Generating Date Ranges in SQLite
SQLite supports Recursive Common Table Expressions which is very handy sometimes. Although you have to keep an eye on performance, they can help you accomplish something that would otherwise be non-trival. Something like generating a range of dates or months, as I recently had to do.
In the SQLite SQL As Understood By SQLite document, there is a gem of an example that can be modified slightly to generate a range of dates eloquently.
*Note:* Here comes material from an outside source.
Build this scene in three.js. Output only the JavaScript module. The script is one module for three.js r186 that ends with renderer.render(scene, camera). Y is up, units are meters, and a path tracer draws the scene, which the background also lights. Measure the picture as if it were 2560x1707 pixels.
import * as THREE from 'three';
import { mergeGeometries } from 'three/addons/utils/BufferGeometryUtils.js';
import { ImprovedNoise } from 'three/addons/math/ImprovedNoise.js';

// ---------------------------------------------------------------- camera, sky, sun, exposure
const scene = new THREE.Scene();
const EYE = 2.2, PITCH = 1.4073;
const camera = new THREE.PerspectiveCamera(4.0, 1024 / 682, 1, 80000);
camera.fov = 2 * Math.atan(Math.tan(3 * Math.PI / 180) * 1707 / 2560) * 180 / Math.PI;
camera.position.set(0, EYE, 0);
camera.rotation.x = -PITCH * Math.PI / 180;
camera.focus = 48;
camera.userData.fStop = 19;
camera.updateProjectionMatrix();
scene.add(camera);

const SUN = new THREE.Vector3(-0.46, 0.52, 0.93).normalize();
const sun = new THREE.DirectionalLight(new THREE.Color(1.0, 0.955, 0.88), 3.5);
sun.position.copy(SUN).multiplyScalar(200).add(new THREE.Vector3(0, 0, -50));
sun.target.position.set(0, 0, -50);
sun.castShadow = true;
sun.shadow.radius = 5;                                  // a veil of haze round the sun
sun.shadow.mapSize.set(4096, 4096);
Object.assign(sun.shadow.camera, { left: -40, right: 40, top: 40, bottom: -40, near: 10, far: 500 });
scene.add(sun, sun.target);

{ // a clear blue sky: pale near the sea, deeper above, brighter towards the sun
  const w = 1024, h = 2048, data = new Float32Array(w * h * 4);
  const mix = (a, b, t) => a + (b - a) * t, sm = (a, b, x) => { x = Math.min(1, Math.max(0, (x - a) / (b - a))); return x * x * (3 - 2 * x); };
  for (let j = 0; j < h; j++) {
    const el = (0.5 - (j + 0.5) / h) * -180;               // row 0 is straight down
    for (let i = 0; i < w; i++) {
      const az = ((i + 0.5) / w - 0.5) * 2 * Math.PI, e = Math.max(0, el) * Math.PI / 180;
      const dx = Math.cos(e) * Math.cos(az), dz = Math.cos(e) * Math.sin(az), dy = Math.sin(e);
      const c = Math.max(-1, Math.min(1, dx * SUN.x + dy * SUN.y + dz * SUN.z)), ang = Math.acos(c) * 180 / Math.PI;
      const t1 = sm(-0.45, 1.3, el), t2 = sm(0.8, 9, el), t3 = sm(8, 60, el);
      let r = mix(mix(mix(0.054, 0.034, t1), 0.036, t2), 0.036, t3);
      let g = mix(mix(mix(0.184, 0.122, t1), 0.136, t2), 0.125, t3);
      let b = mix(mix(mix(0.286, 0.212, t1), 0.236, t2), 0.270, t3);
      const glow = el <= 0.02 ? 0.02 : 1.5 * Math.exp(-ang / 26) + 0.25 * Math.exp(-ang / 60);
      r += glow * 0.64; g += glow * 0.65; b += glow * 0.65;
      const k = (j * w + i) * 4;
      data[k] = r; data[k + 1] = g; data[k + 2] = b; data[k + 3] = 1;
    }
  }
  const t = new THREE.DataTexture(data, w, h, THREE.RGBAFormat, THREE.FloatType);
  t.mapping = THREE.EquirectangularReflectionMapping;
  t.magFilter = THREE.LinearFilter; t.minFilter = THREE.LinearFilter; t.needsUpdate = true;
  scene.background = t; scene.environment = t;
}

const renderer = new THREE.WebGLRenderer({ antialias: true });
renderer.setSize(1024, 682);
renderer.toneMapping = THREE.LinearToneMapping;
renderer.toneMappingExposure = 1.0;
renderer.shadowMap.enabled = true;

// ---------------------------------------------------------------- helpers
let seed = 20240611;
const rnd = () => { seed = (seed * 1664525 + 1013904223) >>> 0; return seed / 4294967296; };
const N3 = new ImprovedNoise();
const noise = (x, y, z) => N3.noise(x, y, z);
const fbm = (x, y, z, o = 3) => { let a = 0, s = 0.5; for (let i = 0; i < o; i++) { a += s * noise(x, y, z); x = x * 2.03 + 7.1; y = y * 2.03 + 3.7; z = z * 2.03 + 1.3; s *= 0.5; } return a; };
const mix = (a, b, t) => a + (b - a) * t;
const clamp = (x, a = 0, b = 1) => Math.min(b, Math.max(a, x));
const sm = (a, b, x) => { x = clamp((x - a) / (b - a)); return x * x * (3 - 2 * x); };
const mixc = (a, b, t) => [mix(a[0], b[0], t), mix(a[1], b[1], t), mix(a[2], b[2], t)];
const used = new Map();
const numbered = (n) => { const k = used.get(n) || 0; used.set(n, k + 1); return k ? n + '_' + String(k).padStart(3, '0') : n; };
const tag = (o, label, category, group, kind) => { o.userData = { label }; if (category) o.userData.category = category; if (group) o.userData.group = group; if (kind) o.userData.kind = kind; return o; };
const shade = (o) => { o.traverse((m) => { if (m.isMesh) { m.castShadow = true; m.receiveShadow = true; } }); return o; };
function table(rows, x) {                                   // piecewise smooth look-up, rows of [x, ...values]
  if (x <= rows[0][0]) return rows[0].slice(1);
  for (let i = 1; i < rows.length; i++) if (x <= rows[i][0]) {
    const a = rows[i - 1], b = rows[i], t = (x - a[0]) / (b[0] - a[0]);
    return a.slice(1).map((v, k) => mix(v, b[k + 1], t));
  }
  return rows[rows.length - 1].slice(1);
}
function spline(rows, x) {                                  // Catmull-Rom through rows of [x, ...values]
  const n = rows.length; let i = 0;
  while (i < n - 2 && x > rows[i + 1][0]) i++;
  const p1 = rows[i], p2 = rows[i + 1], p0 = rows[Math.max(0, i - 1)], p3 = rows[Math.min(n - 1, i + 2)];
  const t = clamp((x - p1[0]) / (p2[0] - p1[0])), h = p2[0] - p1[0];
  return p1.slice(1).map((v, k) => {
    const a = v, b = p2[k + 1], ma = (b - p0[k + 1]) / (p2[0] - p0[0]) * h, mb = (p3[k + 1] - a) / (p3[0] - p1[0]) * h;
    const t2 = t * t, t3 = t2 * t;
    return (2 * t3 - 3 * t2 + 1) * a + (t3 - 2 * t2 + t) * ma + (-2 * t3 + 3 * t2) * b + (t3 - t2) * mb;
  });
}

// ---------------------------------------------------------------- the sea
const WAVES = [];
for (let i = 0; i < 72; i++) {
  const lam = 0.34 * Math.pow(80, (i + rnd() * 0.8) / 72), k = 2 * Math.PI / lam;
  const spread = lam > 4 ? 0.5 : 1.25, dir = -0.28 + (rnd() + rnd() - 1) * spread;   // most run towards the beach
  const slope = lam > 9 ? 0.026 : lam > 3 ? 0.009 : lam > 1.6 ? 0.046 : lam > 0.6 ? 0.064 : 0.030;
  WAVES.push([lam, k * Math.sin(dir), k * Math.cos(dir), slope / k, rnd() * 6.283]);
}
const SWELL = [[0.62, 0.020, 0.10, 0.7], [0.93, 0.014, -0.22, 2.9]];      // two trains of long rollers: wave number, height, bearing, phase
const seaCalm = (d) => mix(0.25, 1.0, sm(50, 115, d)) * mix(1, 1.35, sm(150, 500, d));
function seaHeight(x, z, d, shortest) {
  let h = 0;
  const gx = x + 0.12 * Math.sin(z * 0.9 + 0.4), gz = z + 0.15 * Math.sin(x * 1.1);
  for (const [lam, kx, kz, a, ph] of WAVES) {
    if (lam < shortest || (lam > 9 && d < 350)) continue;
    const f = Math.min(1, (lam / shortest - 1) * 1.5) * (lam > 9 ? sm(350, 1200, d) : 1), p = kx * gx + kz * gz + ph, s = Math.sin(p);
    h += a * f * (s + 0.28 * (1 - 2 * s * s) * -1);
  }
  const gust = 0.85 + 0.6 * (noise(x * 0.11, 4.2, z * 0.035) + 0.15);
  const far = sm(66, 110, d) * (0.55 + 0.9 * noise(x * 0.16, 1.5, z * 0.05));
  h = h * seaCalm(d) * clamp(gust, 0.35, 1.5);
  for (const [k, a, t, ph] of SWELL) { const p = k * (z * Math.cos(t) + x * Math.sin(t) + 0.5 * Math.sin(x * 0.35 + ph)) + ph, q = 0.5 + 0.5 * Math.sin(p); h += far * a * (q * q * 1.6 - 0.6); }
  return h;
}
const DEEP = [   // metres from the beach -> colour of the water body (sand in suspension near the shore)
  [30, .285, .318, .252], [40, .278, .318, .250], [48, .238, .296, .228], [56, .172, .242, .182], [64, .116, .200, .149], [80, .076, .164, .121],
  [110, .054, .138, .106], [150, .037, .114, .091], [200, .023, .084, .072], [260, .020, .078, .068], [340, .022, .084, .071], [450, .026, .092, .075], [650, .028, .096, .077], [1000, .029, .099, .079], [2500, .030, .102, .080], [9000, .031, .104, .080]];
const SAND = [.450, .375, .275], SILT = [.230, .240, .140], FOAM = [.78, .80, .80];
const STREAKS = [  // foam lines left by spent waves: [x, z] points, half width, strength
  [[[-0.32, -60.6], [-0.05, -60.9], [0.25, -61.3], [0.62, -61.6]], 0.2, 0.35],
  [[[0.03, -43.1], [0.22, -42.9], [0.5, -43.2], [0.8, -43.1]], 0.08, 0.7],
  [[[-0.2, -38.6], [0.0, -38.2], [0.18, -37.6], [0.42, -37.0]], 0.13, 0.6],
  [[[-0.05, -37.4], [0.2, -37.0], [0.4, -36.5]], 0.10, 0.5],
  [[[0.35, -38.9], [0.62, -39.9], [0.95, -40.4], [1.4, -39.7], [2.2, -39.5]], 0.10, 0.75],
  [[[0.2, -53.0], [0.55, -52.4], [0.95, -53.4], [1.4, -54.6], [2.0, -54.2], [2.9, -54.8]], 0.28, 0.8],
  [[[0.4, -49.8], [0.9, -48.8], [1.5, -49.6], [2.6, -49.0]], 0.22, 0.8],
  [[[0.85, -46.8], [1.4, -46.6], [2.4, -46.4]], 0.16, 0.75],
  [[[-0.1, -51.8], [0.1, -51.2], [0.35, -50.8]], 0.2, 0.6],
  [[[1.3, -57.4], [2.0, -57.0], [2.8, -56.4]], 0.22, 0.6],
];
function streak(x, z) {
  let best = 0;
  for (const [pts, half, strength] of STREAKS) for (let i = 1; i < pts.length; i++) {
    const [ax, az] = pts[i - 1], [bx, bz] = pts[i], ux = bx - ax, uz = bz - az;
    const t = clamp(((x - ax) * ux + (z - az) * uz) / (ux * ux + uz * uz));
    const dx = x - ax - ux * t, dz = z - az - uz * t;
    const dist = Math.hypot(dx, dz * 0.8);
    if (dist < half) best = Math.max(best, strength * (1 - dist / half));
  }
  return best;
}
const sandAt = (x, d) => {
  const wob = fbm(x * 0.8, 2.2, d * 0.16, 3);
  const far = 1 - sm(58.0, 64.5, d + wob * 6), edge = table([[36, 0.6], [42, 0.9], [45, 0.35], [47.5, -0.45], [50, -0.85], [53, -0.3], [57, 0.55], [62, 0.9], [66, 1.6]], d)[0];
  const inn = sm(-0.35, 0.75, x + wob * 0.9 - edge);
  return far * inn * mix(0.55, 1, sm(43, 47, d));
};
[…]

Here is what came up with. Enjoy!
/* Generate a range of days between two dates */
WITH RECURSIVE
cnt(x) AS (
SELECT 0
UNION ALL
SELECT x+1 FROM cnt
LIMIT (SELECT ((julianday('2016-04-01') - julianday('2016-03-15'))) + 1)
)
SELECT date(julianday('2016-03-15'), '+' || x || ' days') as date FROM cnt;
/*
> date
> ---------
> 2016-03-15
> 2016-03-16
> ...
> 2016-04-01
*/
/* Generate a range of months between two months */
WITH RECURSIVE
cnt(x) AS (
SELECT 0
UNION ALL
SELECT x+1 FROM cnt
LIMIT (SELECT ROUND(((julianday('2016-04-01') - julianday('2015-04-01'))/30) + 1))
)
SELECT date(julianday('2015-04-01'), '+' || x || ' month') as month FROM cnt;
/*
> month
> ---------
> 2015-04-01
> 2015-05-01
> ...
> 2016-04-01
*/
It’s too bad SQLite doesn’t have something like generate_series(start, stop) that PostgreSQL has but the above gets the job done.